◆ **WORK TO COMPLETE**
Reproduce all of the material exactly as shown.

-------

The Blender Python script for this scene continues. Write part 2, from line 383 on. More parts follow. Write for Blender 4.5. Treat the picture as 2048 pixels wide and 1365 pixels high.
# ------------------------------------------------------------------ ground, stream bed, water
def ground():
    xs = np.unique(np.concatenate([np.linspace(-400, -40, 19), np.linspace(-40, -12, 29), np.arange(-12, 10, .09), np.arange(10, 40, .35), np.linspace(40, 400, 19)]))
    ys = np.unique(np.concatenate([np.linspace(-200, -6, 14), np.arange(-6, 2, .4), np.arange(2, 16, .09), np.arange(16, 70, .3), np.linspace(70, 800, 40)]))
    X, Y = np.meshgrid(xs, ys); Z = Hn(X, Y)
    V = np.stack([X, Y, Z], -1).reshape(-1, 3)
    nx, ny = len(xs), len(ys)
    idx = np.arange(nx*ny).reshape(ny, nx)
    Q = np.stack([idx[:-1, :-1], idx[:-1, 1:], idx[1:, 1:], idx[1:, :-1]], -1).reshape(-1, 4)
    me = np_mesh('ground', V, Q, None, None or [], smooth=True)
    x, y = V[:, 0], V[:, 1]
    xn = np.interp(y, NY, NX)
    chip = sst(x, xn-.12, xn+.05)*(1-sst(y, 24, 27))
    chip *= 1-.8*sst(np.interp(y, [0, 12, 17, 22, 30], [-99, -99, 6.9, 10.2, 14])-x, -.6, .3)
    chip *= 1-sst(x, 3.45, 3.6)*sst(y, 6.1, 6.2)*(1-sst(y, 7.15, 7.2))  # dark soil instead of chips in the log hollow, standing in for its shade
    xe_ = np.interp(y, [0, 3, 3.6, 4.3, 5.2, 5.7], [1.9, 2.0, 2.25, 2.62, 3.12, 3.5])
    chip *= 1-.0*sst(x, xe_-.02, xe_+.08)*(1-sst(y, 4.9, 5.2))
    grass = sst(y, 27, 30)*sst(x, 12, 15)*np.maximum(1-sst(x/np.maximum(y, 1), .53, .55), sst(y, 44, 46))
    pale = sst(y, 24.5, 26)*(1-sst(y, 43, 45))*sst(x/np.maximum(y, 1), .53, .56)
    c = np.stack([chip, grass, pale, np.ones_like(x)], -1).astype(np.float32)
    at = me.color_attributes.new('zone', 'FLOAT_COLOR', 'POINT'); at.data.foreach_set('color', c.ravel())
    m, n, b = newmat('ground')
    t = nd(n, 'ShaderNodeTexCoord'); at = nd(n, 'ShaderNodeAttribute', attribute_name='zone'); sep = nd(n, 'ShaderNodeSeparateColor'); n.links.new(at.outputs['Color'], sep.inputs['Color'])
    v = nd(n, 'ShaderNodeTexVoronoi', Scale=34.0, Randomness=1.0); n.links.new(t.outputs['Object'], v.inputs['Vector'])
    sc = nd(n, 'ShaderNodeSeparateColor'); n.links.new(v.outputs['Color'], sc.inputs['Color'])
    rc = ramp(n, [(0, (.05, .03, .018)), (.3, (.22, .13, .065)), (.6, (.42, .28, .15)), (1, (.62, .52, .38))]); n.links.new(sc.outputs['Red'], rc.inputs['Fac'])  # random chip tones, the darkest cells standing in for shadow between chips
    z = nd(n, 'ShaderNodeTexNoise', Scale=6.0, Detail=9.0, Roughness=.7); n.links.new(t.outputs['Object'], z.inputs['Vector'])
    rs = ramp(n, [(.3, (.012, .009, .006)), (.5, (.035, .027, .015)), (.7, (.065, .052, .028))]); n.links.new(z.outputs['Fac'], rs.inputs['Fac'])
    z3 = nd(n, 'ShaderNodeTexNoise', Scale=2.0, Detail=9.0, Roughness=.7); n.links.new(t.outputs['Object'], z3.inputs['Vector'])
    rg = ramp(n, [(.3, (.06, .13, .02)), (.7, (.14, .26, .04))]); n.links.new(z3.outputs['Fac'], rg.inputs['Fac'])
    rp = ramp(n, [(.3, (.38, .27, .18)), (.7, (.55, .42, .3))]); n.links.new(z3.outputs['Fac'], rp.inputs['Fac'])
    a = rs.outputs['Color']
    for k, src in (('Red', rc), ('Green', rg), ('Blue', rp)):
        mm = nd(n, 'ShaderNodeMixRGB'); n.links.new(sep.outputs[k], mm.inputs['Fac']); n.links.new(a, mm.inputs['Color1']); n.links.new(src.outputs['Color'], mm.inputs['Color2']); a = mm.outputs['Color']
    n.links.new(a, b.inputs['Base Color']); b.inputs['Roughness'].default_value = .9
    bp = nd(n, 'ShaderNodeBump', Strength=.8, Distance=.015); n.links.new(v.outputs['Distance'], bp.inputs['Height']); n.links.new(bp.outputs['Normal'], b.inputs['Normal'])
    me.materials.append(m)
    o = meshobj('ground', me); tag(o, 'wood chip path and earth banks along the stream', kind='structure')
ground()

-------

◆ **EXERCISE OUTPUT**
The Blender Python script for this scene continues. Write part 2, from line 383 on. More parts follow. Write for Blender 4.5. Treat the picture as 2048 pixels wide and 1365 pixels high.
# ------------------------------------------------------------------ ground, stream bed, water
def ground():
    xs = np.unique(np.concatenate([np.linspace(-400, -40, 19), np.linspace(-40, -12, 29), np.arange(-12, 10, .09), np.arange(10, 40, .35), np.linspace(40, 400, 19)]))
    ys = np.unique(np.concatenate([np.linspace(-200, -6, 14), np.arange(-6, 2, .4), np.arange(2, 16, .09), np.arange(16, 70, .3), np.linspace(70, 800, 40)]))
    X, Y = np.meshgrid(xs, ys); Z = Hn(X, Y)
    V = np.stack([X, Y, Z], -1).reshape(-1, 3)
    nx, ny = len(xs), len(ys)
    idx = np.arange(nx*ny).reshape(ny, nx)
    Q = np.stack([idx[:-1, :-1], idx[:-1, 1:], idx[1:, 1:], idx[1:, :-1]], -1).reshape(-1, 4)
    me = np_mesh('ground', V, Q, None, None or [], smooth=True)
    x, y = V[:, 0], V[:, 1]
    xn = np.interp(y, NY, NX)
    chip = sst(x, xn-.12, xn+.05)*(1-sst(y, 24, 27))
    chip *= 1-.8*sst(np.interp(y, [0, 12, 17, 22, 30], [-99, -99, 6.9, 10.2, 14])-x, -.6, .3)
    chip *= 1-sst(x, 3.45, 3.6)*sst(y, 6.1, 6.2)*(1-sst(y, 7.15, 7.2))  # dark soil instead of chips in the log hollow, standing in for its shade
    xe_ = np.interp(y, [0, 3, 3.6, 4.3, 5.2, 5.7], [1.9, 2.0, 2.25, 2.62, 3.12, 3.5])
    chip *= 1-.0*sst(x, xe_-.02, xe_+.08)*(1-sst(y, 4.9, 5.2))
    grass = sst(y, 27, 30)*sst(x, 12, 15)*np.maximum(1-sst(x/np.maximum(y, 1), .53, .55), sst(y, 44, 46))
    pale = sst(y, 24.5, 26)*(1-sst(y, 43, 45))*sst(x/np.maximum(y, 1), .53, .56)
    c = np.stack([chip, grass, pale, np.ones_like(x)], -1).astype(np.float32)
    at = me.color_attributes.new('zone', 'FLOAT_COLOR', 'POINT'); at.data.foreach_set('color', c.ravel())
    m, n, b = newmat('ground')
    t = nd(n, 'ShaderNodeTexCoord'); at = nd(n, 'ShaderNodeAttribute', attribute_name='zone'); sep = nd(n, 'ShaderNodeSeparateColor'); n.links.new(at.outputs['Color'], sep.inputs['Color'])
    v = nd(n, 'ShaderNodeTexVoronoi', Scale=34.0, Randomness=1.0); n.links.new(t.outputs['Object'], v.inputs['Vector'])
    sc = nd(n, 'ShaderNodeSeparateColor'); n.links.new(v.outputs['Color'], sc.inputs['Color'])
    rc = ramp(n, [(0, (.05, .03, .018)), (.3, (.22, .13, .065)), (.6, (.42, .28, .15)), (1, (.62, .52, .38))]); n.links.new(sc.outputs['Red'], rc.inputs['Fac'])  # random chip tones, the darkest cells standing in for shadow between chips
    z = nd(n, 'ShaderNodeTexNoise', Scale=6.0, Detail=9.0, Roughness=.7); n.links.new(t.outputs['Object'], z.inputs['Vector'])
    rs = ramp(n, [(.3, (.012, .009, .006)), (.5, (.035, .027, .015)), (.7, (.065, .052, .028))]); n.links.new(z.outputs['Fac'], rs.inputs['Fac'])
    z3 = nd(n, 'ShaderNodeTexNoise', Scale=2.0, Detail=9.0, Roughness=.7); n.links.new(t.outputs['Object'], z3.inputs['Vector'])
    rg = ramp(n, [(.3, (.06, .13, .02)), (.7, (.14, .26, .04))]); n.links.new(z3.outputs['Fac'], rg.inputs['Fac'])
    rp = ramp(n, [(.3, (.38, .27, .18)), (.7, (.55, .42, .3))]); n.links.new(z3.outputs['Fac'], rp.inputs['Fac'])
    a = rs.outputs['Color']
    for k, src in (('Red', rc), ('Green', rg), ('Blue', rp)):
        mm = nd(n, 'ShaderNodeMixRGB'); n.links.new(sep.outputs[k], mm.inputs['Fac']); n.links.new(a, mm.inputs['Color1']); n.links.new(src.outputs['Color'], mm.inputs['Color2']); a = mm.outputs['Color']
    n.links.new(a, b.inputs['Base Color']); b.inputs['Roughness'].default_value = .9
    bp = nd(n, 'ShaderNodeBump', Strength=.8, Distance=.015); n.links.new(v.outputs['Distance'], bp.inputs['Height']); n.links.new(bp.outputs['Normal'], b.inputs['Normal'])
    me.materials.append(m)
    o = meshobj('ground', me); tag(o, 'wood chip path and earth banks along the stream', kind='structure')
ground()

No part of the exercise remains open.